One of Eibenschütz’s achievements as Chief Conductor was to program large-scale works, such as a concert version of Beethoven’s opera Fidelio, and Mahler’s Symphony No. 2. After his time in Oslo, he became Music Director of a broadcasting company in Hamburg. In 1950, he became the first German conductor after the war to make recordings for the Norwegian Broadcasting Corporation


(Translation from Norwegian: Sarah Osa)

The First Concert

The establishment of a home-grown symphony orchestra in a city which was still known as Christiania, the capital of a young nation, was an event of great significance − as important as the establishment of the National Theatre twenty years earlier. Among the prominent guests in Gamle Logen were King Haakon VII and Queen Maud. 

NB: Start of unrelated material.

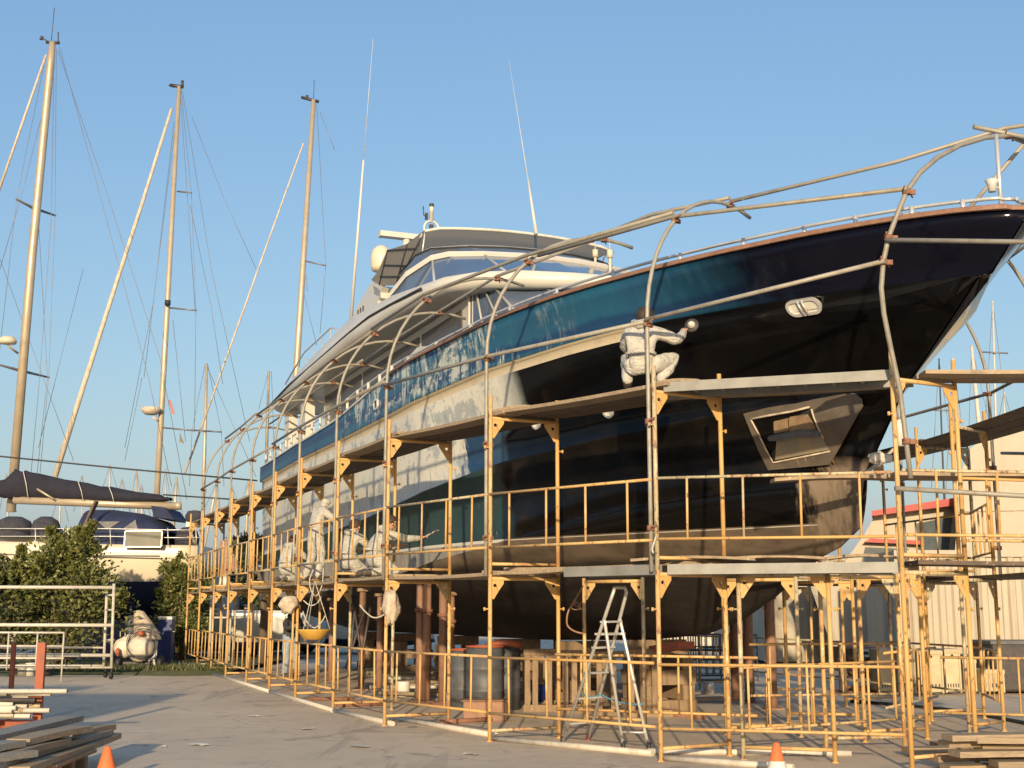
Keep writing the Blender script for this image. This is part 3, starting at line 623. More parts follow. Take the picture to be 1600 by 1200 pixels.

Some must have breathed a sigh of relief when the national anthem, Ja, vi elsker, sounded as the first work on the programme of the orchestra’s inaugural concert, which at that time was known as the Orchestra of the Philharmonic Association. Some tears might have been shed too. It had been no easy task to get the orchestra on its legs, and several of its predecessors had failed due to lack of financing. 


The most significant individual in this process was shipping magnate A.F. Klaveness. In 1918, he donated 500,000 kroner towards the establishment of a symphony orchestra, and in February 1919, he chaired the meeting on the establishment of the Orchestra of the Philharmonic Association. In the course of the next six months, nearly sixty musicians and no less than three Principal Conductors were engaged.


The Finnish conductor, Georg Schnéevoigt, led the orchestra during the opening concert, while the programme consisted of solely Norwegian music. After the national anthem, the orchestra played Johan Svendsen’s Festival Polonaise, Edvard Grieg’s Piano Concerto in A Minor, and Christian Sinding’s Symphony No. 1.


Christian Sinding (1856−1941) was the most prominent Norwegian composer of his time, and was highly respected also internationally. He, too, was present in Gamle Logen’s great hall this evening, and in his speech following the concert he described the founding of the orchestra as “a miracle”.